The Lord is not slow to act out His immutable and unfathomable will through His only begotten Son, such that His thoughts and His ways can now be encountered and communed with in His Divine Service. Each time we utter His Word and each time we encounter and remember His Sacraments, God’s Will is done on earth as it is in heaven.
 
This makes His Church stand out, just as Jesus makes His own Body distinctive. There can be no mistake about who He is, as the Apostles show us on Easter. There Jesus displays the proof imprinted on His Body. He demarcates Himself from every other false Jesus, false messiah, and false lord by continuing to bear the marks of His crucifixion in His Body.
 
Thus it becomes His Body, the Church, to also be distinctive. Not distinguished through worldly honors and fame, and not a part of this world that hands out deals with strings attached.

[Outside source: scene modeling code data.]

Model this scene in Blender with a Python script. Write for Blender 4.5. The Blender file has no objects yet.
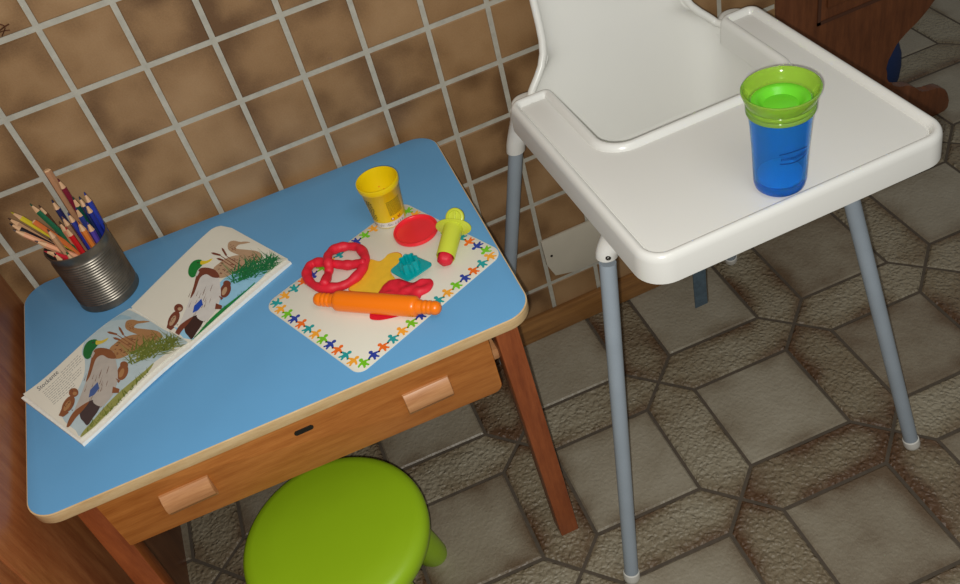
import bpy, bmesh, math, random
from mathutils import Vector, Matrix
from mathutils.geometry import tessellate_polygon
from mathutils import noise as mnoise
random.seed(7)
PI = math.pi
COL = bpy.context.scene.collection
SC = bpy.context.scene

# ------------------------------------------------------------------ camera
F = 926.0871789747047
CP = Vector((0.2586115786567039, -1.4422999534117866, 1.545194423873579))
RR = [Vector((0.9088894672737614, -0.3601614918451147, -0.21024660775020929)),
      Vector((-0.39592736122305716, -0.586838721623608, -0.7063015216165638)),
      Vector((0.13100175920008902, 0.7251923983295135, -0.6759693221526867))]

def P(px, py, z=0.635):
    """point of the photograph on the horizontal plane z"""
    v = RR[0]*((px-480)/F) + RR[1]*((py-292)/F) + RR[2]
    t = (z-CP.z)/v.z
    return CP + v*t

def PW(px, py, y=0.0):
    v = RR[0]*((px-480)/F) + RR[1]*((py-292)/F) + RR[2]
    t = (y-CP.y)/v.y
    return CP + v*t

cam_d = bpy.data.cameras.new('camera')
cam = bpy.data.objects.new('camera', cam_d)
COL.objects.link(cam)
cam_d.sensor_width = 36
cam_d.lens = F/960*36
cam_d.clip_start = 0.02
m = Matrix.Identity(4)
for i in range(3):
    m[i][0] = RR[0][i]; m[i][1] = -RR[1][i]; m[i][2] = -RR[2][i]; m[i][3] = CP[i]
cam.matrix_world = m
SC.camera = cam

# ------------------------------------------------------------------ materials
def s2l(c):
    return tuple(((x/255)/12.92 if x/255 <= 0.04045 else ((x/255+0.055)/1.055)**2.4) for x in c)

def nodes(name):
    mt = bpy.data.materials.new(name); mt.use_nodes = True
    nt = mt.node_tree
    return mt, nt, nt.nodes['Principled BSDF']

def coords(nt, scale=(1, 1, 1), rot=(0, 0, 0)):
    tc = nt.nodes.new('ShaderNodeTexCoord'); mp = nt.nodes.new('ShaderNodeMapping')
    mp.inputs['Scale'].default_value = scale; mp.inputs['Rotation'].default_value = rot
    nt.links.new(tc.outputs['Object'], mp.inputs['Vector'])
    return mp.outputs['Vector']

def noise(nt, vec, scale, detail=3, rough=.5):
    n = nt.nodes.new('ShaderNodeTexNoise'); n.inputs['Scale'].default_value = scale
    n.inputs['Detail'].default_value = detail; n.inputs['Roughness'].default_value = rough
    nt.links.new(vec, n.inputs['Vector'])
    return n.outputs['Fac']

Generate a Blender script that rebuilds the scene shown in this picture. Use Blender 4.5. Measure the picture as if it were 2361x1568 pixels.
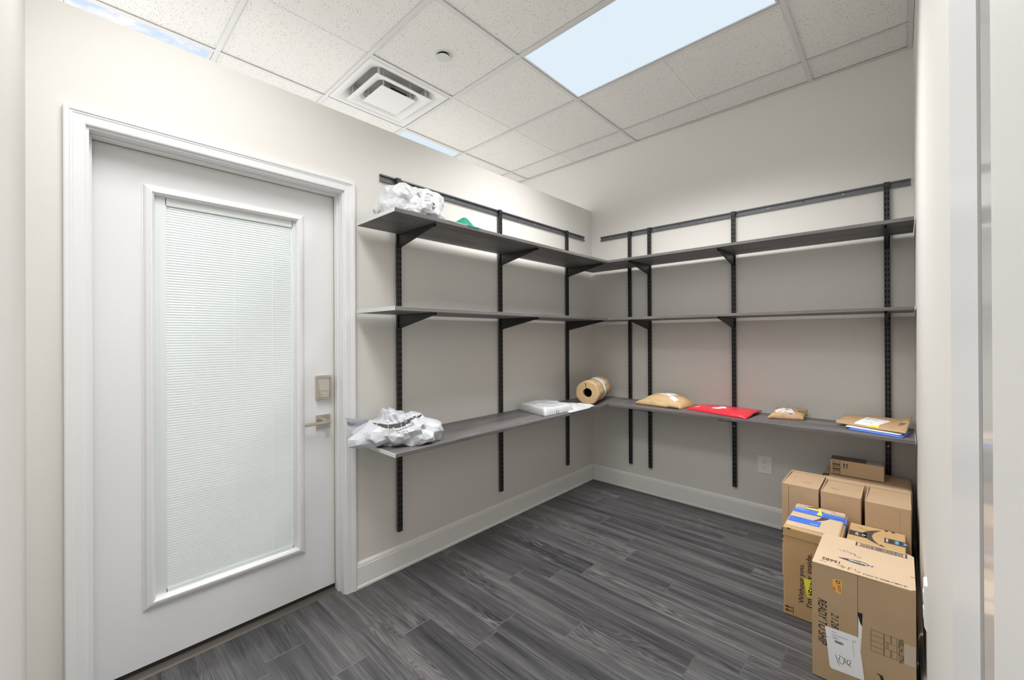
import bpy, bmesh, math, random
from mathutils import Vector, Matrix, noise
from mathutils.bvhtree import BVHTree

SC = bpy.context.scene
COL = SC.collection
for o in list(bpy.data.objects):
    bpy.data.objects.remove(o)

# ------------------------------------------------------------------ camera
YAW, PITCH, ROLL = 0.7503, 0.0017, -0.0051
F = Vector((-math.sin(YAW) * math.cos(PITCH), math.cos(YAW) * math.cos(PITCH), math.sin(PITCH)))
R0 = Vector((math.cos(YAW), math.sin(YAW), 0.0))
U0 = R0.cross(F)
RR = R0 * math.cos(ROLL) + U0 * math.sin(ROLL)
UU = U0 * math.cos(ROLL) - R0 * math.sin(ROLL)
cam = bpy.data.cameras.new('camera')
cam.sensor_width = 36.0
cam.sensor_fit = 'HORIZONTAL'
cam.lens = 955.93 / 2361 * 36
cam.shift_x = -0.00249
cam.shift_y = -0.00438
cam.clip_start = 0.01
cam_ob = bpy.data.objects.new('camera', cam)
COL.objects.link(cam_ob)
M = Matrix.Identity(4)
for i in range(3):
    M[i][0], M[i][1], M[i][2] = RR[i], UU[i], -F[i]
M.translation = Vector((2.0833, -3.2817, 1.3122))
cam_ob.matrix_world = M
SC.camera = cam_ob

# ------------------------------------------------------------------ world, exposure
W = bpy.data.worlds.new('world')
SC.world = W
W.use_nodes = True
bg = W.node_tree.nodes['Background']
bg.inputs[0].default_value = (1.0, 0.985, 0.965, 1)
bg.inputs[1].default_value = 1.6
SC.view_settings.view_transform = 'Standard'
SC.view_settings.look = 'None'
SC.view_settings.gamma = 1.0
SC.view_settings.use_curve_mapping = False
SC.view_settings.exposure = 0.25
SC.cycles.diffuse_bounces = 8
PANEL_WATT = 36.0          # the lamp over the shelves
NEAR_WATT = 22.5           # the second lamp of this room, over the door end
NEXT_WATT = 40.0           # the lamps of the next room, over the partition

# ------------------------------------------------------------------ constants of the room
ZC = 2.950                 # ceiling grid
ZT = 2.459                 # top of the partition
XR = 2.141                 # right wall
YN = -3.379                # near wall
TS = 0.6096                # tile module
U_0, V_0 = -0.774, -1.483  # one crossing of the grid

# ------------------------------------------------------------------ materials
MATS = {}


def new_mat(name):
    m = bpy.data.materials.new(name)
    m.use_nodes = True
    nt = m.node_tree
    return m, nt, nt.nodes['Principled BSDF']


def N(nt, typ, **kw):
    n = nt.nodes.new(typ)
    for k, v in kw.items():
        if k in n.inputs:
            n.inputs[k].default_value = v
        else:
            setattr(n, k, v)
    return n


def ramp(nt, stops):
    r = nt.nodes.new('ShaderNodeValToRGB')
    el = r.color_ramp.elements
    while len(el) > 1:
        el.remove(el[-1])
    el[0].position = stops[0][0]
    el[0].color = (*stops[0][1], 1)
    for p, c in stops[1:]:
        e = el.new(p)
        e.color = (*c, 1)
    return r


def simple(name, col, rough=0.5, metal=0.0, spec=0.5, bump=0.0, bscale=200.0, var=0.0, vscale=6.0, coat=0.0):
    if name in MATS:
        return MATS[name]
    m, nt, b = new_mat(name)
    b.inputs['Base Color'].default_value = (*col, 1)
    b.inputs['Roughness'].default_value = rough
    b.inputs['Metallic'].default_value = metal
    b.inputs['Specular IOR Level'].default_value = spec
    b.inputs['Coat Weight'].default_value = coat
    L = nt.links.new
    tc = N(nt, 'ShaderNodeTexCoord')
    if bump:
        nz = N(nt, 'ShaderNodeTexNoise', Scale=bscale, Detail=3.0)
        L(tc.outputs['Object'], nz.inputs['Vector'])
        bp = N(nt, 'ShaderNodeBump', Strength=bump, Distance=0.002)
        L(nz.outputs['Fac'], bp.inputs['Height'])
        L(bp.outputs['Normal'], b.inputs['Normal'])
    if var:
        nz = N(nt, 'ShaderNodeTexNoise', Scale=vscale, Detail=5.0)
        L(tc.outputs['Object'], nz.inputs['Vector'])
        r = ramp(nt, [(0.3, tuple(c * (1 - var) for c in col)), (0.7, tuple(min(1, c * (1 + var)) for c in col))])
        L(nz.outputs['Fac'], r.inputs['Fac'])
        L(r.outputs['Color'], b.inputs['Base Color'])
    MATS[name] = m
    return m


def wood(name, dark, mid, light, axis=0, rough=0.4, fine=230.0, vary=0.0, rings=1.0, bump=0.25, base=(1.7, 13.0), ringn=(1.5, 8.0, 95.0), finew=0.42):
    m, nt, b = new_mat(name)
    L = nt.links.new
    tc = N(nt, 'ShaderNodeTexCoord')
    oi = N(nt, 'ShaderNodeObjectInfo')
    off = N(nt, 'ShaderNodeVectorMath', operation='SCALE')
    off.inputs[0].default_value = (37.0, 91.0, 13.0)
    L(oi.outputs['Random'], off.inputs['Scale'])
    add = N(nt, 'ShaderNodeVectorMath', operation='ADD')
    L(tc.outputs['Object'], add.inputs[0])
    L(off.outputs['Vector'], add.inputs[1])

    def mapped(along, across):
        mp = N(nt, 'ShaderNodeMapping')
        s = [across, across, across]
        s[axis] = along
        mp.inputs['Scale'].default_value = s
        L(add.outputs['Vector'], mp.inputs['Vector'])
        return mp.outputs['Vector']
    n1 = N(nt, 'ShaderNodeTexNoise', Scale=1.0, Detail=6.0, Roughness=0.6, Distortion=0.4)
    L(mapped(*base), n1.inputs['Vector'])
    n2 = N(nt, 'ShaderNodeTexNoise', Scale=1.0, Detail=2.0, Distortion=0.6)
    L(mapped(*ringn[:2]), n2.inputs['Vector'])
    mul = N(nt, 'ShaderNodeMath', operation='MULTIPLY')
    mul.inputs[1].default_value = ringn[2]
    L(n2.outputs['Fac'], mul.inputs[0])
    sn = N(nt, 'ShaderNodeMath', operation='SINE')
    L(mul.outputs[0], sn.inputs[0])
    n4 = N(nt, 'ShaderNodeTexNoise', Scale=1.0, Detail=1.0)
    L(mapped(0.9, 3.0), n4.inputs['Vector'])
    mk = N(nt, 'ShaderNodeMapRange')
    mk.inputs['From Min'].default_value = 0.5
    mk.inputs['From Max'].default_value = 0.68
    mk.inputs['To Min'].default_value = 0.0
    mk.inputs['To Max'].default_value = 0.16 * rings
    L(n4.outputs['Fac'], mk.inputs['Value'])
    rg = N(nt, 'ShaderNodeMath', operation='MULTIPLY')
    L(sn.outputs[0], rg.inputs[0])
    L(mk.outputs[0], rg.inputs[1])
    n3 = N(nt, 'ShaderNodeTexNoise', Scale=1.0, Detail=3.0, Roughness=0.7)
    L(mapped(5.0, fine), n3.inputs['Vector'])
    f3 = N(nt, 'ShaderNodeMath', operation='MULTIPLY_ADD')
    f3.inputs[1].default_value = finew
    f3.inputs[2].default_value = -finew / 2
    L(n3.outputs['Fac'], f3.inputs[0])
    a1 = N(nt, 'ShaderNodeMath', operation='ADD')
    L(n1.outputs['Fac'], a1.inputs[0])
    L(rg.outputs[0], a1.inputs[1])
    a2 = N(nt, 'ShaderNodeMath', operation='ADD')
    L(a1.outputs[0], a2.inputs[0])
    L(f3.outputs[0], a2.inputs[1])
    a3 = N(nt, 'ShaderNodeMath', operation='MULTIPLY_ADD')
    L(oi.outputs['Random'], a3.inputs[0])
    a3.inputs[1].default_value = vary
    L(a2.outputs[0], a3.inputs[2])
    a4 = N(nt, 'ShaderNodeMath', operation='SUBTRACT')
    L(a3.outputs[0], a4.inputs[0])
    a4.inputs[1].default_value = vary * 0.5
    r = ramp(nt, [(0.22, dark), (0.5, mid), (0.8, light)])
    L(a4.outputs[0], r.inputs['Fac'])
    L(r.outputs['Color'], b.inputs['Base Color'])
    b.inputs['Roughness'].default_value = rough
    bp = N(nt, 'ShaderNodeBump', Strength=bump, Distance=0.0006)
    L(a2.outputs[0], bp.inputs['Height'])
    L(bp.outputs['Normal'], b.inputs['Normal'])
    MATS[name] = m
    return m


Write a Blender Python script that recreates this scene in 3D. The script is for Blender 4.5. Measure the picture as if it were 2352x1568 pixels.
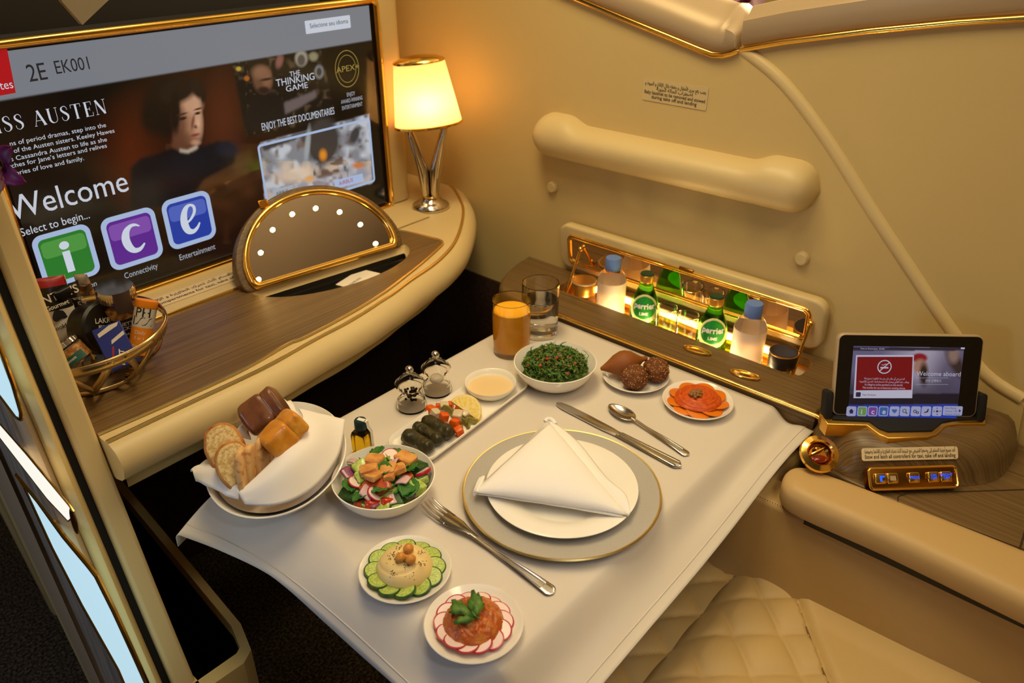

Instead, the holy, Christian Church is distinguished in that she suffers in this age, all the while handing out peace and joy for free.
 
This demarcation is the 7th mark, in a list of seven marks of the Church, taught by Dr. Luther. It is the plain and simple fact that people who have faith suffer rejection from the world, and therefore, like Jesus, bear the cross. It is the free handouts that stand in utter contrast with the world of corrosion and coercion. 
 
Free peace in the Gospel. Free water of life in Baptism. Free heavenly nourishment in the Lord’s Supper. All of this adds up to where your Divine Service came from and all of it came from the holy Scriptures, as you all guessed in the beginning. 
 
Thus, at a Word from Jesus, we are the ones invited. And it is at this feast that we find food and drink without cost. Though we buy the materials, the blessings they contain through faith are priceless. It is also in this Feast that we finally spend our money on true, heavenly bread and our labor on eternal satisfaction. 
 
It is in this Ceremony and Celebration that we make best use of our time. And though we are given many godly things to do in this life, the one thing needful is the Lord’s Treasure, offered to us by His Spirit, in the form of His Body and Blood in and with the bread and wine.